The quintessence of Byzantine faith is the twofold identification of the God-Man. Yet, the image of God Jesus Christ and the transcendent Trinity is a one-God concept. Inevitability, I argue Byzantine aesthetics had to recognize God as both anthropomorphous and divine. Since, omission of God’s divinity would verify God as divisible. In line with apophatic theology, Byzantine aesthetics used non-categorizations and non-identifications, what I denominate meta-images, to teach about God’s divinity and that God is. Since 'holy' equals right (ὀρθοδόξως) manner and right teaching about God (θeολογία), anything else would have been heresy. The desired effect of salvation would come to naught if the image did not concur with 'right opinion' (ὀρθοδοξία).
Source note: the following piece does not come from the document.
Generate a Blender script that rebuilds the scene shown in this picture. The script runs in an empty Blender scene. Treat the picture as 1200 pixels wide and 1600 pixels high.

Contemplation and imitation as well as communion with God depend on aesthetics 'of right belief' (ὀρθόδοξος). God is Beauty and God is Truth, and vice versa. In context of aesthetics, the idea of beauty refers to potential impetus to restore the natural image in the believer. Beauty identifies in deification (θέωσις), spiritual knowledge of the supreme beauty of God. Beauty does not refer to the perishable, but to the imperishable, not to physical strength and vigor, but to spiritual strength, yearning, and purity. Aesthetic approaches that help believers go beyond physical law to divine law, beyond the corporeal mundane to spiritual knowledge are good and beautiful. Interaction of narration, flattened corporeality, inverted perspectives, and meta-images such as light, brilliance, and patterned borders identifies the twofold reality of God and the historical event within and beyond time and space. This interaction of Incarnation (human visibility/suffering in the flesh) and Grace (divine incomprehensibility) refers to the Beauty of God, the prerequisite for salvation of humankind.